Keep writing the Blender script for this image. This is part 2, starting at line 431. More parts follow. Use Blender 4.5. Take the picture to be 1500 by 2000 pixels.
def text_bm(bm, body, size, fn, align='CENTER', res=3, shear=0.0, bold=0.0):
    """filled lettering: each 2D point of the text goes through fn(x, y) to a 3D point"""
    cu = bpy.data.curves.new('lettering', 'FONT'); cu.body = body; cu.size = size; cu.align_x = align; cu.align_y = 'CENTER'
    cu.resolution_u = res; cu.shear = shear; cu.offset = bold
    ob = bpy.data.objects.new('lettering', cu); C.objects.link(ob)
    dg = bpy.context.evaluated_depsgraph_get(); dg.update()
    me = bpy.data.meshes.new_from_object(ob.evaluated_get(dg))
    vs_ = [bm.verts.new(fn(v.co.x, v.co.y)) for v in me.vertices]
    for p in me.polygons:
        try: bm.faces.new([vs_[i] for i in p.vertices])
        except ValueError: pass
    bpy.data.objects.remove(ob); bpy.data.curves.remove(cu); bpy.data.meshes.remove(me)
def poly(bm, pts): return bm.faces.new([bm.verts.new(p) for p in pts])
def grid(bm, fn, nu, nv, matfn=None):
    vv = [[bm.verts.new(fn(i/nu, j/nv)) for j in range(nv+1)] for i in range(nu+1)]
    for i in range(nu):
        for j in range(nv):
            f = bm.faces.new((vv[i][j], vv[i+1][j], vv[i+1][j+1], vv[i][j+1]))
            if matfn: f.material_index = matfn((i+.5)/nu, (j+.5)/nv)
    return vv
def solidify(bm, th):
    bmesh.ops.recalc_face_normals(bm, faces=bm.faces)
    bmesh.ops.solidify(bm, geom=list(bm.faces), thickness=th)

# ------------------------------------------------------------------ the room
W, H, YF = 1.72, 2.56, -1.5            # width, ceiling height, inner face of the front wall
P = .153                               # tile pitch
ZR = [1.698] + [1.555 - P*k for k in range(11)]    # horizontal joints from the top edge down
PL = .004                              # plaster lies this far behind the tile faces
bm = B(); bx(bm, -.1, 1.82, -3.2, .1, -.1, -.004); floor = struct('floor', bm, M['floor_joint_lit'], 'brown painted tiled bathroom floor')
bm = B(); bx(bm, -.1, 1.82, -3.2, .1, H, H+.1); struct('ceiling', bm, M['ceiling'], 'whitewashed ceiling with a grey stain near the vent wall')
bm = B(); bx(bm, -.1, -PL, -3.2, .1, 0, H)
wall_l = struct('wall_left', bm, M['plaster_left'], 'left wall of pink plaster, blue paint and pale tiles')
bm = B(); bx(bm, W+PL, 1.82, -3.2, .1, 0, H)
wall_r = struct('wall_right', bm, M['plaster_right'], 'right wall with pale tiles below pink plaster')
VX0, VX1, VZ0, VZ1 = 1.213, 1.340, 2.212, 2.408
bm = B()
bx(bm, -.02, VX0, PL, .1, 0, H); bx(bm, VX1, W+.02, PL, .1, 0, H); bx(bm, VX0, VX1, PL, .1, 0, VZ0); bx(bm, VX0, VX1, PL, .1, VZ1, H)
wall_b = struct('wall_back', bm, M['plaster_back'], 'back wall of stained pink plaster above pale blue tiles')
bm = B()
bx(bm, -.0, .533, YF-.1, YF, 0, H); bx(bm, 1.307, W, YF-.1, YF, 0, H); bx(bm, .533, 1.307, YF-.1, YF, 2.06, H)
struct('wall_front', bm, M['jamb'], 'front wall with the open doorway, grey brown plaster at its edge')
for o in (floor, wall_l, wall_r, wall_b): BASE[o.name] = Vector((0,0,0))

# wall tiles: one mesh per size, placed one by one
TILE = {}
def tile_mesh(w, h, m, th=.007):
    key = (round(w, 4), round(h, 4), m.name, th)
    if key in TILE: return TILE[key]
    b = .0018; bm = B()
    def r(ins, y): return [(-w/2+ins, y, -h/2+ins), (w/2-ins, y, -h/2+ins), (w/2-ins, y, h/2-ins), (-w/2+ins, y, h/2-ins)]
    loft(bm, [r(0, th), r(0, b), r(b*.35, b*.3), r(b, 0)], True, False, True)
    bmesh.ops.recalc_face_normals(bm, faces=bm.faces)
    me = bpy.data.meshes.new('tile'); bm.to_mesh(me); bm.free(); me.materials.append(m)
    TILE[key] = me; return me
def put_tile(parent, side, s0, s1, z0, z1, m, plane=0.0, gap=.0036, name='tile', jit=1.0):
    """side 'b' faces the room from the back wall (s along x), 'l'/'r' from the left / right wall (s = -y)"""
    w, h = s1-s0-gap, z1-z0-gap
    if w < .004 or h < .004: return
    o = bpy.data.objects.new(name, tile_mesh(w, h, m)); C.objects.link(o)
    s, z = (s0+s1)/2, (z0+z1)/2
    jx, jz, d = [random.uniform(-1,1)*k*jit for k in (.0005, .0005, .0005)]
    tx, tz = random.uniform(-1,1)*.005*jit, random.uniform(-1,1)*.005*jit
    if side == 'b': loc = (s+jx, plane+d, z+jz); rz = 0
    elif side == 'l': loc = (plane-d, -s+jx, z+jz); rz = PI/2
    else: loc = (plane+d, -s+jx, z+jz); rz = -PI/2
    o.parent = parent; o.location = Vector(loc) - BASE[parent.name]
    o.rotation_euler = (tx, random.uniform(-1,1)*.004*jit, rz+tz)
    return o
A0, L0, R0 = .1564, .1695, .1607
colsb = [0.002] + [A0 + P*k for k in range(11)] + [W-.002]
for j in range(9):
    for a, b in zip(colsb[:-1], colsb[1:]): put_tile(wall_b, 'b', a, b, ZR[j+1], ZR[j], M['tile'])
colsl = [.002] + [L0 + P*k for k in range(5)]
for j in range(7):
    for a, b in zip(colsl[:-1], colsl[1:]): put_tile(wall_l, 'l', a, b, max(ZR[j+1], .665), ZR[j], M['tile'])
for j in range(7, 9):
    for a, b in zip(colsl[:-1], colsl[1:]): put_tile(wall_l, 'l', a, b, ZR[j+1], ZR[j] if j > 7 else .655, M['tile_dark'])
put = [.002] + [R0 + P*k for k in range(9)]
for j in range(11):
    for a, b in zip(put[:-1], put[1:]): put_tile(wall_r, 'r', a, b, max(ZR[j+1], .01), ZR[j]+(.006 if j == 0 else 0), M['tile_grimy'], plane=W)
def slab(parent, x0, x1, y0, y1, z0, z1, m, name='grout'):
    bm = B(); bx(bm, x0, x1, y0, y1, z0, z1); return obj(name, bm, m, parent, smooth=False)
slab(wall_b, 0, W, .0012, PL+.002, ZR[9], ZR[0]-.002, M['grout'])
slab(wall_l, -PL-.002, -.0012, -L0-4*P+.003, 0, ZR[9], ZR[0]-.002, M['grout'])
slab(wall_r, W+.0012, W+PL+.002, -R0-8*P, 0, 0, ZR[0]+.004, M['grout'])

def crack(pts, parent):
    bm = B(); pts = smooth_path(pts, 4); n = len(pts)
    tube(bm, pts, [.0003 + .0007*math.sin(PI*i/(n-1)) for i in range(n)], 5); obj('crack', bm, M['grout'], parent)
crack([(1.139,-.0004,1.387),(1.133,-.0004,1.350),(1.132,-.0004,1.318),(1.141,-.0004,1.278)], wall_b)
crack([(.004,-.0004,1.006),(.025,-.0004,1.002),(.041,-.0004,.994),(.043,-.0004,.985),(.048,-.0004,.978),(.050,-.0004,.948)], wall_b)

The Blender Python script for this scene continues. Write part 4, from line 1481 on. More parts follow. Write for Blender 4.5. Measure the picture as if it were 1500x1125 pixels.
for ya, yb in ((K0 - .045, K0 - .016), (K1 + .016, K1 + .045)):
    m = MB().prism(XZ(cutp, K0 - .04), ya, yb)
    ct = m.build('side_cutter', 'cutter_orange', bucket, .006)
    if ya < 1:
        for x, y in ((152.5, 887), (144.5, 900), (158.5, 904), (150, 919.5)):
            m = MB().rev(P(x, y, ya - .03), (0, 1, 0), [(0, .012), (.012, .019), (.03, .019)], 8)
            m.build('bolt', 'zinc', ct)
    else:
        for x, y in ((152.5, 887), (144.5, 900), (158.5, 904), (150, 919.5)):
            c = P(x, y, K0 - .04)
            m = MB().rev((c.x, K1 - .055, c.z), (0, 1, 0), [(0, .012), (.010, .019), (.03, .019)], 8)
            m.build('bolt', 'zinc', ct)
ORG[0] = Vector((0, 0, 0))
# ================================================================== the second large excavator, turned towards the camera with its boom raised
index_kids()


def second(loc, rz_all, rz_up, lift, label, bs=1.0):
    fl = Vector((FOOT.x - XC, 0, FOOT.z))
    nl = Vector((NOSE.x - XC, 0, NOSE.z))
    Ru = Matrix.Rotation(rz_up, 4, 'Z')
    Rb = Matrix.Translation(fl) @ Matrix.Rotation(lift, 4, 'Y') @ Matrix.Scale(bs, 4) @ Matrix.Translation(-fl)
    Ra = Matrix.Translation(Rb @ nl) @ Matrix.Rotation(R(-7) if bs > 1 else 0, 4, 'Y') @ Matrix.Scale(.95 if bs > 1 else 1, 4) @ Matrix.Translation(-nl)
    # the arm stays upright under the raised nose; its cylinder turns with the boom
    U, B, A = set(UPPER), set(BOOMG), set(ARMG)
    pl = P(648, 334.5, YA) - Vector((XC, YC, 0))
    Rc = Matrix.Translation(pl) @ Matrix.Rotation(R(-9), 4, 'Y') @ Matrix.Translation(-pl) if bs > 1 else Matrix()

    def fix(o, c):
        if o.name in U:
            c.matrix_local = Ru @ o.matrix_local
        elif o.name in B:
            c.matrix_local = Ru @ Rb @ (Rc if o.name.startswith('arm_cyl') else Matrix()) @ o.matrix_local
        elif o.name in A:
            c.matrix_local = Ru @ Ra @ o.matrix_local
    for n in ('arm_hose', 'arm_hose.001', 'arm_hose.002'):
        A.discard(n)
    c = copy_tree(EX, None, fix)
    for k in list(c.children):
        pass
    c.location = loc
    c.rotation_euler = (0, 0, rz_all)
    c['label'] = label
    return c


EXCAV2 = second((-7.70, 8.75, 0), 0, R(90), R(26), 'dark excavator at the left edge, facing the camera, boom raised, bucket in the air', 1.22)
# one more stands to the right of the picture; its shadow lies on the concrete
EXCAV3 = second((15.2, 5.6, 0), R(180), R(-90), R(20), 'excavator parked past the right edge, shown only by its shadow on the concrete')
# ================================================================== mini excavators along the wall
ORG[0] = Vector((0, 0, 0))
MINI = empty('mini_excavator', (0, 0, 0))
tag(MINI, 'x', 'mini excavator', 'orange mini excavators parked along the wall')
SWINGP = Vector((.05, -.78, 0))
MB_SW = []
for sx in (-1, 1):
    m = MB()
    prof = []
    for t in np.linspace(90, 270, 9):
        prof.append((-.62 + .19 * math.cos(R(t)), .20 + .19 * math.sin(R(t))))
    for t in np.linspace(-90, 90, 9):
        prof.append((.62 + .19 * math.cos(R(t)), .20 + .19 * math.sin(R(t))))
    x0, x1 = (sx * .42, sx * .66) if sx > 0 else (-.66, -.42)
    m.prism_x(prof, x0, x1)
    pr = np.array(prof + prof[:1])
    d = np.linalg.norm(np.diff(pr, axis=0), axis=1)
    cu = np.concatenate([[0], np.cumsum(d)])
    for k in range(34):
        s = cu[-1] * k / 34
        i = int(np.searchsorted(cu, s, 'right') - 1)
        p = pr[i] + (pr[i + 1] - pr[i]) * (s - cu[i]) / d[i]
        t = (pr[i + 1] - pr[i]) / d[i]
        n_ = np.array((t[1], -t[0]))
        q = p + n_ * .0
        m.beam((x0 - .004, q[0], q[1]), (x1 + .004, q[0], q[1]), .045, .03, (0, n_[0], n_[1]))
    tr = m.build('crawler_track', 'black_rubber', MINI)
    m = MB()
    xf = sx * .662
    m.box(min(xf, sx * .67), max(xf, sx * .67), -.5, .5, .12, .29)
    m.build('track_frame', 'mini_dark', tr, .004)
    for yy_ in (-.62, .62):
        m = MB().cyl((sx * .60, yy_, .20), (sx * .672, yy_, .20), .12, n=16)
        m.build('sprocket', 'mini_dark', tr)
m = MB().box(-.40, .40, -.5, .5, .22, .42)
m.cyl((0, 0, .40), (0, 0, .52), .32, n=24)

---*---

Give again the lines from the one with "The Blender Python" to the one with "Rc = Matrix.Translation(pl)", both lines included, exactly and with no other line.

IN RESPONSE —
The Blender Python script for this scene continues. Write part 4, from line 1481 on. More parts follow. Write for Blender 4.5. Measure the picture as if it were 1500x1125 pixels.
for ya, yb in ((K0 - .045, K0 - .016), (K1 + .016, K1 + .045)):
    m = MB().prism(XZ(cutp, K0 - .04), ya, yb)
    ct = m.build('side_cutter', 'cutter_orange', bucket, .006)
    if ya < 1:
        for x, y in ((152.5, 887), (144.5, 900), (158.5, 904), (150, 919.5)):
            m = MB().rev(P(x, y, ya - .03), (0, 1, 0), [(0, .012), (.012, .019), (.03, .019)], 8)
            m.build('bolt', 'zinc', ct)
    else:
        for x, y in ((152.5, 887), (144.5, 900), (158.5, 904), (150, 919.5)):
            c = P(x, y, K0 - .04)
            m = MB().rev((c.x, K1 - .055, c.z), (0, 1, 0), [(0, .012), (.010, .019), (.03, .019)], 8)
            m.build('bolt', 'zinc', ct)
ORG[0] = Vector((0, 0, 0))
# ================================================================== the second large excavator, turned towards the camera with its boom raised
index_kids()


def second(loc, rz_all, rz_up, lift, label, bs=1.0):
    fl = Vector((FOOT.x - XC, 0, FOOT.z))
    nl = Vector((NOSE.x - XC, 0, NOSE.z))
    Ru = Matrix.Rotation(rz_up, 4, 'Z')
    Rb = Matrix.Translation(fl) @ Matrix.Rotation(lift, 4, 'Y') @ Matrix.Scale(bs, 4) @ Matrix.Translation(-fl)
    Ra = Matrix.Translation(Rb @ nl) @ Matrix.Rotation(R(-7) if bs > 1 else 0, 4, 'Y') @ Matrix.Scale(.95 if bs > 1 else 1, 4) @ Matrix.Translation(-nl)
    # the arm stays upright under the raised nose; its cylinder turns with the boom
    U, B, A = set(UPPER), set(BOOMG), set(ARMG)
    pl = P(648, 334.5, YA) - Vector((XC, YC, 0))
    Rc = Matrix.Translation(pl) @ Matrix.Rotation(R(-9), 4, 'Y') @ Matrix.Translation(-pl) if bs > 1 else Matrix()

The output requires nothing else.